Task requirements: Among the entries, which lines carry the string "Blender"? Copy each of them.

[3D scene scripts]
◆ ◆ ◆ ◆ ◆ ◆ ◆

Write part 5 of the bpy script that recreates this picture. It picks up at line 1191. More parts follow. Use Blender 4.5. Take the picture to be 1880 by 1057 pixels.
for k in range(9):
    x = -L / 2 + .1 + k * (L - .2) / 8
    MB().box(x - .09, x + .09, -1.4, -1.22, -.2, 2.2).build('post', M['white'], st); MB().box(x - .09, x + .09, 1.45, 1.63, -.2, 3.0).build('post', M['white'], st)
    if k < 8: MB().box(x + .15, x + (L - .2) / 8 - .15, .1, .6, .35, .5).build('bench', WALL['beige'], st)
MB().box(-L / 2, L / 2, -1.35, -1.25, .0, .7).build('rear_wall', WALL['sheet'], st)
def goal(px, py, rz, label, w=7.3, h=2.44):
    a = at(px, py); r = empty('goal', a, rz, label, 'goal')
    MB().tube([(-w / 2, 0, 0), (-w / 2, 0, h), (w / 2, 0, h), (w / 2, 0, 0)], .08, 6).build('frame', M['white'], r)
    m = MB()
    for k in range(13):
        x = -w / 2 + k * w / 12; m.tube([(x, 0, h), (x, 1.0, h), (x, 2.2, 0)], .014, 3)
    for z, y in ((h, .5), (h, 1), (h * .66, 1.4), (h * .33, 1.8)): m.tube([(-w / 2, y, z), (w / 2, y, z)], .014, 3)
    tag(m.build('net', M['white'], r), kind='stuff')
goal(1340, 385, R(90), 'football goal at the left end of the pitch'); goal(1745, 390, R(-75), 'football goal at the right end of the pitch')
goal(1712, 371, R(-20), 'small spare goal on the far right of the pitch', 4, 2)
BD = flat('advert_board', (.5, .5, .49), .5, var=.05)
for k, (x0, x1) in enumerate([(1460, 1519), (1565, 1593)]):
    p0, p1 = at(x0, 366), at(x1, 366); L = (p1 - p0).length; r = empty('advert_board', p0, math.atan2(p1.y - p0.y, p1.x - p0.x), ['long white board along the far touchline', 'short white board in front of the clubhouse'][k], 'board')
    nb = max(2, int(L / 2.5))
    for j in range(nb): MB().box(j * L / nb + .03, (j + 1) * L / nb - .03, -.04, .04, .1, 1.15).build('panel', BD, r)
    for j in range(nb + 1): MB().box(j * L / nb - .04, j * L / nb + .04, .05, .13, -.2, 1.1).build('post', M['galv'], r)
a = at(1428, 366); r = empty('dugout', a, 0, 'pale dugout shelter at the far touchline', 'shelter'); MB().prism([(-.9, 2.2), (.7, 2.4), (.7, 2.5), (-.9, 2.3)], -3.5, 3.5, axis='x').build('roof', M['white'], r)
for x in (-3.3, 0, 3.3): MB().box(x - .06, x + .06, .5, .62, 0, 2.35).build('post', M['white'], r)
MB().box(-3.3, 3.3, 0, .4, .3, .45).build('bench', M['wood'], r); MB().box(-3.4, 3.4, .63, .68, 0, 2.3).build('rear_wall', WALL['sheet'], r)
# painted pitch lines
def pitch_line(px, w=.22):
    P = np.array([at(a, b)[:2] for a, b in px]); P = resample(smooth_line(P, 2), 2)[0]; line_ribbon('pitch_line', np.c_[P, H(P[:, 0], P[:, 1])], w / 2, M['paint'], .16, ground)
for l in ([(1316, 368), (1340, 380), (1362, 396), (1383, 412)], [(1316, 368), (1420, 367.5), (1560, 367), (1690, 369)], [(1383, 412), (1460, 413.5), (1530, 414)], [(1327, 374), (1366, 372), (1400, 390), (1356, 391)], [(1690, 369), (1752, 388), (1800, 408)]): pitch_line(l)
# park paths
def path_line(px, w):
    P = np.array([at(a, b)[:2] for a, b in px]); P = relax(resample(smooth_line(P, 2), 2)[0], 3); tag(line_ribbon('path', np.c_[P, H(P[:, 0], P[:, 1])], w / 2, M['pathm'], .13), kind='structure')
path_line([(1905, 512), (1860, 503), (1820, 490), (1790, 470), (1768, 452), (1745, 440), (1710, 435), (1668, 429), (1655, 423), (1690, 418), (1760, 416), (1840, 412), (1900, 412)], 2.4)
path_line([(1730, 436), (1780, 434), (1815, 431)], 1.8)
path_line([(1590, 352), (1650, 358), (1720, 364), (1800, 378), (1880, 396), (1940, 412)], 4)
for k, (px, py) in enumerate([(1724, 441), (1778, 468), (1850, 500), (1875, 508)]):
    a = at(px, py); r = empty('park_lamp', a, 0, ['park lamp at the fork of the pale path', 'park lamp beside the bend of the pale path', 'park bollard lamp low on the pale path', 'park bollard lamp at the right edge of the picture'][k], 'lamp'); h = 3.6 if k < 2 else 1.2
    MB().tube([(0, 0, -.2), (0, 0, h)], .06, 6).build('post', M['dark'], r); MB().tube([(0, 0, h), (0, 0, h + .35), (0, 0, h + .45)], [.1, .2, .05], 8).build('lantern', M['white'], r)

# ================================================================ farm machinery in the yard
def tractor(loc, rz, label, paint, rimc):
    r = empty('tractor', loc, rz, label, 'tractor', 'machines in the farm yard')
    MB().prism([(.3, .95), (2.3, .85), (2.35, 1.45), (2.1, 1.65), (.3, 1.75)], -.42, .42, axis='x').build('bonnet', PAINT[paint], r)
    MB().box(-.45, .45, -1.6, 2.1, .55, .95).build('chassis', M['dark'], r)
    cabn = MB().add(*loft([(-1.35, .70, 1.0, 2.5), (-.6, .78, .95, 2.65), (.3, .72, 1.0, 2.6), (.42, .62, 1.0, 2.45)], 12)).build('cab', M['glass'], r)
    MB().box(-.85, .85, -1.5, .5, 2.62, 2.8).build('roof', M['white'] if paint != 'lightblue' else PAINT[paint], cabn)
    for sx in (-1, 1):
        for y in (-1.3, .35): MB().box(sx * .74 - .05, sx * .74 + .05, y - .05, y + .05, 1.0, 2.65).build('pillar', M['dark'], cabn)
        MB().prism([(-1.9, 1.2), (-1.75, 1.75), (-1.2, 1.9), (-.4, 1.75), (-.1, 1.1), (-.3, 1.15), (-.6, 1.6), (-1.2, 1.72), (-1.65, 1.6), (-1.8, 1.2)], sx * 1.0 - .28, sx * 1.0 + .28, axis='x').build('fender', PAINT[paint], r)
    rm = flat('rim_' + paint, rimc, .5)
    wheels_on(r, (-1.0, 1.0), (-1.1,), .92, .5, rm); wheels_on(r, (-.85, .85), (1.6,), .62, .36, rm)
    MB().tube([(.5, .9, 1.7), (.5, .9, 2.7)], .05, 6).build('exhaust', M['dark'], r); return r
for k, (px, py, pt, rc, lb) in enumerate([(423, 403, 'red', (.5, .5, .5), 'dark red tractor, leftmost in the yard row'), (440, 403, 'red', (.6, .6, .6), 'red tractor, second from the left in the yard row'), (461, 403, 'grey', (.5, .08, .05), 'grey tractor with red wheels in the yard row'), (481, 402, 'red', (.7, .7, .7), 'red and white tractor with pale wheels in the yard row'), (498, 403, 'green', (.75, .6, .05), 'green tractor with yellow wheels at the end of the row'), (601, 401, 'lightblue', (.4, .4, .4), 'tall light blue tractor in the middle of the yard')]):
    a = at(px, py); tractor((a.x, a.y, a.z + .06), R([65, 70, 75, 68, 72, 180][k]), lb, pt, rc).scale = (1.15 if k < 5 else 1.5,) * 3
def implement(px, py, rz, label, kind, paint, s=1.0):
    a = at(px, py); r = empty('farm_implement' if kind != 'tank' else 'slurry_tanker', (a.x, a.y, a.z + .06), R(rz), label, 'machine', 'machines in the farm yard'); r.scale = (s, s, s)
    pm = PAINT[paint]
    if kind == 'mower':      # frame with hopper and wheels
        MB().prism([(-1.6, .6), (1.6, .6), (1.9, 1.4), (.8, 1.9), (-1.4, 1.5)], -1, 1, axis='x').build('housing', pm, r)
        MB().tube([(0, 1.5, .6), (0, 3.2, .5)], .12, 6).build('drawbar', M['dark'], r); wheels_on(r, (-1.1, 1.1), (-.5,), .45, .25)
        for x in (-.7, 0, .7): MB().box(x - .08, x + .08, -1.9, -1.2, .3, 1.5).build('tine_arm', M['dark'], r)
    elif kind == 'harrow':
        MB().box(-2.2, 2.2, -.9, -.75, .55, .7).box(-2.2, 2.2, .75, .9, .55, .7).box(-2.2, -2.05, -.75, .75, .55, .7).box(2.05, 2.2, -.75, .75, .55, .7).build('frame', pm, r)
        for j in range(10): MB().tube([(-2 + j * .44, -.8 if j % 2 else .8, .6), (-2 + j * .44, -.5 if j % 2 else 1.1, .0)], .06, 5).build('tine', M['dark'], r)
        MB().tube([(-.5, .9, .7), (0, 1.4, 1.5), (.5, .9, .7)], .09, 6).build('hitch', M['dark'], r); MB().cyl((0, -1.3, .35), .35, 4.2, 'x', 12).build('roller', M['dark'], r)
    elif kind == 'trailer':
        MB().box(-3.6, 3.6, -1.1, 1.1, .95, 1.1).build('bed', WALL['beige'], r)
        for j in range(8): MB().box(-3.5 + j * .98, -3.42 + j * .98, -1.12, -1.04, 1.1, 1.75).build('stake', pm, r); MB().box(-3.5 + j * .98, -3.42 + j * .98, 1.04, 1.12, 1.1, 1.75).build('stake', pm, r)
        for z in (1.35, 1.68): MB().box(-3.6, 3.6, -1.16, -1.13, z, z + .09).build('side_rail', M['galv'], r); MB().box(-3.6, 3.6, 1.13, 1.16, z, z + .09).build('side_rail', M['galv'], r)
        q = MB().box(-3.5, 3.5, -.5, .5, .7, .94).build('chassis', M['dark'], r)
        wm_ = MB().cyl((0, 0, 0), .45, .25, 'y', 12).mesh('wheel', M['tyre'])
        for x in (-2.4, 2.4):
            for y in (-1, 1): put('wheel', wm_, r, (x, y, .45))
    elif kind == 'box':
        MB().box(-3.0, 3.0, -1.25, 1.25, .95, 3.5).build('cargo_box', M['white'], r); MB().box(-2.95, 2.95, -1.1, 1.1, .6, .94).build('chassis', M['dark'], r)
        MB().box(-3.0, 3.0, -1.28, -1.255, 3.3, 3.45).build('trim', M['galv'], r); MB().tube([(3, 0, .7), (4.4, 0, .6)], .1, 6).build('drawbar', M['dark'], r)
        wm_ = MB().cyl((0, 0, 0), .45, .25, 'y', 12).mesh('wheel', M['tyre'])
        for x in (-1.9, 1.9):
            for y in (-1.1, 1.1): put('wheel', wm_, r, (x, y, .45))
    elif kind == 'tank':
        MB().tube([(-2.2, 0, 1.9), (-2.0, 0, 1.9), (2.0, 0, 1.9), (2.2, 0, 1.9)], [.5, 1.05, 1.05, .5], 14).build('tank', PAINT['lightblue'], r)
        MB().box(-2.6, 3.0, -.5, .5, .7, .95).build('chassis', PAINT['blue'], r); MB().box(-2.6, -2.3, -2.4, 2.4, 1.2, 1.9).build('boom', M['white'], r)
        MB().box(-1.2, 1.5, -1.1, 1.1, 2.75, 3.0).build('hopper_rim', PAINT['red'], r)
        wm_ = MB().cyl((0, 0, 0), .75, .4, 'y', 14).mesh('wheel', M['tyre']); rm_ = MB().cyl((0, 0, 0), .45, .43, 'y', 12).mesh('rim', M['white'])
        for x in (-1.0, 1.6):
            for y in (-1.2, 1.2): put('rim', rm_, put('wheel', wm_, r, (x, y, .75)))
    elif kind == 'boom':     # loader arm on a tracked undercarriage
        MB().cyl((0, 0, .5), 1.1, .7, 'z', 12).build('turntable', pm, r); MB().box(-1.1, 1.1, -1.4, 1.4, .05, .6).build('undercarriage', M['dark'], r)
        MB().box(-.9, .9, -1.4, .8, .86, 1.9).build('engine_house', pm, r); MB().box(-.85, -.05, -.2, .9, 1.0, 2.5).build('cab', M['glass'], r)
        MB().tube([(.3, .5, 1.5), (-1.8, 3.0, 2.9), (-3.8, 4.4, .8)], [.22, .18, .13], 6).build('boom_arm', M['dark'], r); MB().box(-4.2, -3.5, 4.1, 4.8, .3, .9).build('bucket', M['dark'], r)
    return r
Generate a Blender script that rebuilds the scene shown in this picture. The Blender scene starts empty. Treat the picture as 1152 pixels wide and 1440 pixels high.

◆ ◆ ◆ ◆ ◆ ◆ ◆

Task response:
Write part 5 of the bpy script that recreates this picture. It picks up at line 1191. More parts follow. Use Blender 4.5. Take the picture to be 1880 by 1057 pixels.
Generate a Blender script that rebuilds the scene shown in this picture. The Blender scene starts empty. Treat the picture as 1152 pixels wide and 1440 pixels high.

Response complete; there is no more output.